Wisdom in Theravada Buddhism
Theravada
stresses purifying the mind from defilements (kilesas, in Pali) and cultivating the mind through
meditation (bhavana)
In order to develop discerning or penetrating insight into the Three Marks
of Existence and the Four Noble
Truths. This is the path to wisdom.
To
realize the complete meaning of the Three Marks and Four Noble Truths is
perceiving the true nature of all phenomena. The 5th-century
scholar Buddhaghosa wrote (Visuddhimagga XIV, 7), "Wisdom
penetrates into dharmas as
they are in themselves. It disperses the darkness of delusion, which covers up
the own-being of dharmas." (Dharma in this context means
"manifestation of reality.")
Wisdom in Mahayana Buddhism
Wisdom
in Mahayana is
linked to the doctrine of sunyata,
"emptiness." The Perfection of Wisdom (prajnaparamita) is
the personal, intimate, intuitive realization of the emptiness of phenomena.
Emptiness
is a difficult doctrine often mistaken for nihilism.

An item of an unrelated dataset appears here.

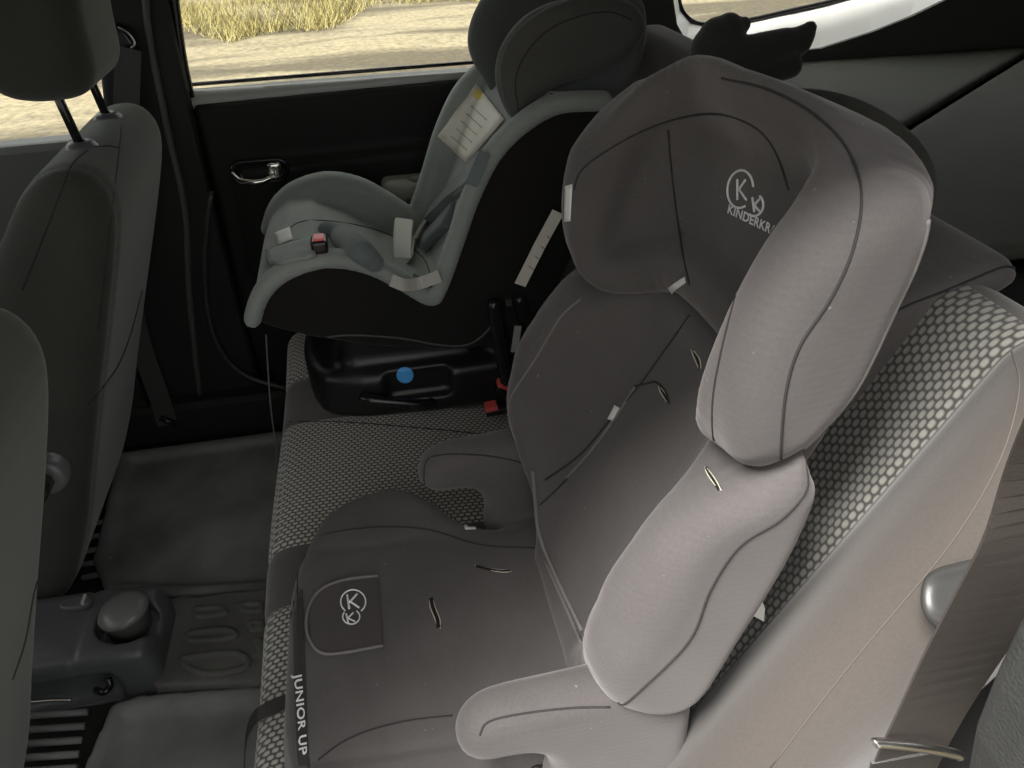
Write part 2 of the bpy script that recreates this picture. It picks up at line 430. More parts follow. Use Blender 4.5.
def glassmat():
    m, t, b = nodes('window_glass'); b.inputs['Transmission Weight'].default_value = 1; b.inputs['Roughness'].default_value = 0; b.inputs['IOR'].default_value = 1.02
    b.inputs['Base Color'].default_value = (.97, 1, .97, 1); return m
G_glass = glassmat()

# ------------------------------------------------------------------ outdoors
def ground_mat():
    m, t, b = nodes('gravel_track'); b.inputs['Roughness'].default_value = .95
    c = t.nodes.new('ShaderNodeTexCoord')
    mp = t.nodes.new('ShaderNodeMapping'); mp.inputs['Rotation'].default_value = (0, 0, math.radians(-12)); mp.inputs['Scale'].default_value = (.25, 1, 1)
    n1 = t.nodes.new('ShaderNodeTexNoise'); n1.inputs['Scale'].default_value = 1.1; n1.inputs['Detail'].default_value = 5
    n2 = t.nodes.new('ShaderNodeTexNoise'); n2.inputs['Scale'].default_value = 14; n2.inputs['Detail'].default_value = 8; n2.inputs['Roughness'].default_value = .7
    v = t.nodes.new('ShaderNodeTexVoronoi'); v.inputs['Scale'].default_value = 22
    t.links.new(c.outputs['Object'], mp.inputs[0]); t.links.new(mp.outputs[0], n1.inputs['Vector'])
    t.links.new(c.outputs['Object'], n2.inputs['Vector']); t.links.new(c.outputs['Object'], v.inputs['Vector'])
    r1 = t.nodes.new('ShaderNodeValToRGB'); e = r1.color_ramp.elements
    e[0].position = .42; e[0].color = (.040, .031, .014, 1); e[1].position = .57; e[1].color = (.13, .108, .062, 1)
    x = e.new(.50); x.color = (.080, .066, .036, 1)
    t.links.new(n1.outputs[0], r1.inputs[0])
    r2 = t.nodes.new('ShaderNodeMapRange'); r2.inputs[1].default_value = .3; r2.inputs[2].default_value = .7; r2.inputs[3].default_value = .45; r2.inputs[4].default_value = 1.55
    t.links.new(n2.outputs[0], r2.inputs[0])
    s = t.nodes.new('ShaderNodeVectorMath'); s.operation = 'SCALE'; t.links.new(r1.outputs[0], s.inputs[0]); t.links.new(r2.outputs[0], s.inputs['Scale'])
    t.links.new(s.outputs[0], b.inputs['Base Color'])
    bp = t.nodes.new('ShaderNodeBump'); bp.inputs['Strength'].default_value = .6; bp.inputs['Distance'].default_value = .03
    t.links.new(n2.outputs[0], bp.inputs['Height']); t.links.new(bp.outputs[0], b.inputs['Normal'])
    return m
GZ = -.42
nx, ny = 90, 90; gx = np.linspace(-30, 40, nx); gy = np.linspace(-12, 60, ny); V = []; Fc = []
for i in range(nx):
    for j in range(ny):
        x, y = gx[i], gy[j]
        V.append((x, y, GZ+(.04*math.sin(x*1.3+y*.7)*math.cos(y*1.9) if y > 3 else 0)+(.25*max(0, y-13-.2*x) if y > 12 else 0)*.15))
for i in range(nx-1):
    for j in range(ny-1): Fc.append((i*ny+j, (i+1)*ny+j, (i+1)*ny+j+1, i*ny+j+1))
tag(mk('ground', V, Fc, ground_mat()), kind='structure')
gm = plain('dry_grass', (.24, .20, .068), .8, var=.35, scale=3)
V = []; Fc = []
for k in range(42000):
    x = random.uniform(-6, 3.5); y = random.uniform(9.0, 16)
    if y < 9.7+(x+3.2)*.62+.5*math.sin(x*2.1)+.3*math.sin(x*5.3): continue
    if math.sin(x*3.1+y*1.7)+math.sin(y*2.9-x)+random.uniform(-1.2, 1.2) < -1.0: continue
    h = random.uniform(.05, .26); a = random.uniform(0, 6.28); l = random.uniform(-.16, .16); l2 = random.uniform(-.16, .16); w = .0065; n = len(V)
    dx, dy = math.cos(a)*w, math.sin(a)*w
    V += [(x-dx, y-dy, GZ-.02), (x+dx, y+dy, GZ-.02), (x+l, y+l2, GZ+h)]
    Fc.append((n, n+1, n+2))
tag(mk('dry_grass', V, Fc, gm, smooth=False), 'tall dry yellow grass on the far verge of the gravel track', 'grass', kind='stuff')
# ------------------------------------------------------------------ car body (the room)
def st(name, V, Fc, mat, b=0, **k):
    o = mk(name, V, Fc, mat, None, smooth=False, **k); o['kind'] = 'structure'
    if b: bevel(o, b)
    return o
DY = 1.72
st('floor', *box_mesh((-1.9, .05, .0), (2.05, 1.80, .085)), P_carpet)
st('ceiling', *prism_mesh([(-1.95, .12), (-.46, .12), (-.40, .30), (2.05, .30), (2.05, 1.78), (-1.95, 1.78)], 1.36, 1.40, 'z'), plain('headliner', (.3, .3, .28), .95))  # unseen roof, its near edge set to limit light through the open door
# far body side: pillars and panels with window openings
def XZy(pts): return XZ(pts, DY)
o = st('wall_far_lower', *box_mesh((-2.0, DY+.03, .0), (2.1, DY+.07, .80)), P_trim)
pil = [(-.60, .0), (-.34, .0), (-.34, .60), (-.335, .88), (-.327, 1.10), (-.33, 1.36), (-.475, 1.36), (-.46, 1.06), (-.50, .86), (-.60, .70)]
st('trim_1', *prism_mesh(pil, DY-.045, DY+.02, 'y'), P_trim, .012)
# raised seal along the pillar
tube_pts = catmull([W(143, -30, y=DY-.05), W(150, 40, y=DY-.05), W(168, 130, y=DY-.05), W(185, 210, y=DY-.05), W(190, 300, y=DY-.05), W(200, 400, y=DY-.05)], 6)
o = tube('trim_2', tube_pts, .007, plain('pillar_seal', (.07, .07, .06), .5)); o['kind'] = 'structure'
o = tube('trim_3', catmull([W(172, -20, y=DY-.02), W(181, 50, y=DY-.02), W(190, 97, y=DY-.02)], 6), .009, P_gloss); o['kind'] = 'structure'
# C pillar and dark trim around the quarter window
qpx = [(670, -50), (667, -10), (672, 22), (682, 40), (700, 52), (745, 54), (815, 46), (865, 30), (905, 14), (950, -8)]
qh = [(p[0], p[2]) for p in (W(*q, y=DY) for q in qpx)]
outer = [(.46, 1.36), (.50, 1.10), (.50, .70), (2.1, .70), (2.1, .905), (qh[-1][0]+.6, .99)]
cp = outer[:3]+[(2.1, .70), (2.1, 1.02)]+[qh[-1]]+qh[::-1][1:]+[(qh[0][0], 1.36)]
st('wall_far_rear', *prism_mesh(cp, DY-.03, DY+.03, 'y'), plain('rear_side_trim', (.075, .078, .066), .6, bump=.4, scale=240))
# pale sill (reveal) of the quarter window
rev = plain('pale_body_reveal', (.85, .85, .80), .4)
inn = [(x+(.030 if i < 4 else 0), z+(.0 if i < 3 else .045)) for i, (x, z) in enumerate(qh)]
inn = [(p[0], p[2]) for p in (W(*q, y=DY+.12) for q in [(680, -50), (677, -10), (680, 10), (690, 22), (706, 26), (745, 22), (790, 12), (830, 3), (870, -8), (920, -20)])]
V = [(x, DY-.02, z) for x, z in qh]+[(x, DY+.12, z) for x, z in inn]; n = len(qh)
V += [(x, DY+.12, z-.03) for x, z in inn]+[(x, DY-.02, z-.02) for x, z in qh]
Fc = []
for i in range(n-1):
    for k in range(3): Fc.append((k*n+i, k*n+i+1, (k+1)*n+i+1, (k+1)*n+i))
st('trim_4', V, Fc, rev)
o = tube('trim_5', [(x, DY+.115, z+.004) for x, z in catmull(inn, 4)], .006, P_gloss); o['kind'] = 'structure'
st('window_2', *box_mesh((.5, DY+.125, .88), (2.0, DY+.128, 1.36)), G_glass)

# far rear door: panel, sill, armrest, handle, window
door = thing('door_1', 'x', 'x', (0, DY, .1)); del door['label']; del door['category']; door['kind'] = 'structure'
sill = XZy([(186, 100), (250, 92), (330, 83), (400, 76), (470, 70)])
dp = [(-.34, .30), (-.30, .18), (-.20, .13), (.30, .13), (.60, .30), (.62, .87)]+[(.236, .878), (-.0, .873), (-.335, .866)]
def dpanel(X, Y, Z):
    d2 = poly2(X, Z, dp); d = ext(d2, Y-DY, .030, .012)
    # padded middle bulge and waist rail
    q = poly2(X, Z, [(-.29, .50), (-.27, .74), (.55, .76), (.55, .30), (-.15, .30)])
    d = smin(d, ext(q, Y-(DY-.01), .038, .02), .02)
    return d
sdf('door_panel', (-.37, DY-.07, .10), (.65, DY+.05, .90), .008, dpanel, P_panel, door)
def sillf(X, Y, Z):
    L = [(-.345, DY+.005, .868), (-.15, DY+.005, .872), (.236, DY+.005, .882), (.62, DY+.005, .872)]
    d = tubed(X, Y*1.0, Z, L, .024)
    return np.maximum(d, Z-.890)
sdf('window_sill', (-.38, DY-.04, .83), (.66, DY+.05, .92), .005, sillf, plain('sill_plastic', (.36, .37, .34), .35, bump=.3, scale=260), door)
mk('window_pane', *box_mesh((-.335, DY+.03, .86), (.50, DY+.033, 1.36)), G_glass, door, smooth=False)
tube('window_seal', [(-.34, DY+.03, .895), (.0, DY+.03, .897), (.5, DY+.03, .90)], .004, P_gloss, door)
# armrest of the door, pale grey with a pull slot
def armf(X, Y, Z):
    d = rbox(X, Y, Z, (.19, DY-.06, .668), (.17, .035, .026), .015)
    return smax(d, -rbox(X, Y, Z, (.115, DY-.075, .69), (.035, .012, .03), .01), .004)
arm = sdf('door_armrest', (.0, DY-.11, .62), (.37, DY, .72), .004, armf, P_grey, door); arm['label'] = 'pale grey door armrest with a slot'
# inner door handle: dark cup with a chrome lever
hc = W(260, 172, y=DY-.05)
def cup(X, Y, Z):
    d = rbox(X, Y, Z, (hc[0], DY-.045, hc[2]), (.068, .012, .034), .03)
    return smax(d, -rbox(X, Y, Z, (hc[0], DY-.06, hc[2]), (.058, .02, .026), .024), .004)
sdf('handle_cup', (hc[0]-.08, DY-.07, hc[2]-.05), (hc[0]+.08, DY-.02, hc[2]+.05), .003, cup, P_gloss, door)
lev = catmull([W(232, 172, y=DY-.062), W(240, 179, y=DY-.064), W(252, 182, y=DY-.066), W(263, 181, y=DY-.064), W(270, 178, y=DY-.06), W(277, 178, y=DY-.056)], 6)
h1 = tube('door_handle', lev, [.0025+.0035*min(1, i/14) for i in range(len(lev))], M_chrome, door); h1['label'] = 'curved chrome lever'
def hb(X, Y, Z):
    c = W(275, 170, y=DY-.055)
    d = rbox(X, Y, Z, c, (.014, .008, .017), .006)
    return smax(d, -rbox(X, Y, Z, c+np.array((-.007, -.008, -.001)), (.008, .008, .007), .003), .002)
h2 = sdf('handle_hinge', (hc[0]-.0, DY-.075, hc[2]-.04), (hc[0]+.08, DY-.03, hc[2]+.05), .002, hb, M_chrome, door)
# seal arc of the door aperture
o = tube('trim_6', catmull([W(212, 190, y=DY-.04), W(205, 260, y=DY-.05), W(212, 330, y=DY-.06), W(240, 372, y=DY-.07), W(290, 390, y=DY-.08)], 6), .006, plain('aperture_seal', (.035, .035, .032), .4)); o['kind'] = 'structure'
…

This teaching does not say that nothing exists; it says that nothing has
independent or self-existence. We perceive the world as a collection of fixed,
separate things, but this is an illusion.
What
we see as distinctive things are temporary compounds or assemblies of
conditions that we identify from their relationship to other temporary
assemblies of conditions. However, looking deeper, you see that all of these
assemblies are interconnected to all other assemblies.
My
favorite description of emptiness is by Zen teacher Norman Fischer. He said
that emptiness refers to deconstructed reality. "In the end, everything is
just a designation," he said. "Things have a kind of reality in their
being named and conceptualized, but otherwise they actually aren’t
present."
Yet
there is a connection: "In fact, connection is all you find, with no
things that are connected. It’s the very thoroughness of the connection -- no
gaps or lumps in it -- only the constant nexus -- that renders everything void.
So everything is empty and connected, or empty because connected.
Emptiness is connection."
As
in Theravada Buddhism, in Mahayana "wisdom" is realized through the
intimate, experienced discernment of reality. To have a conceptual
understanding of emptiness is not the same thing, and merely believing in a
doctrine of emptiness isn't even close. When emptiness is personally realized,
it changes the way we understand and experience everything -- that is wisdom.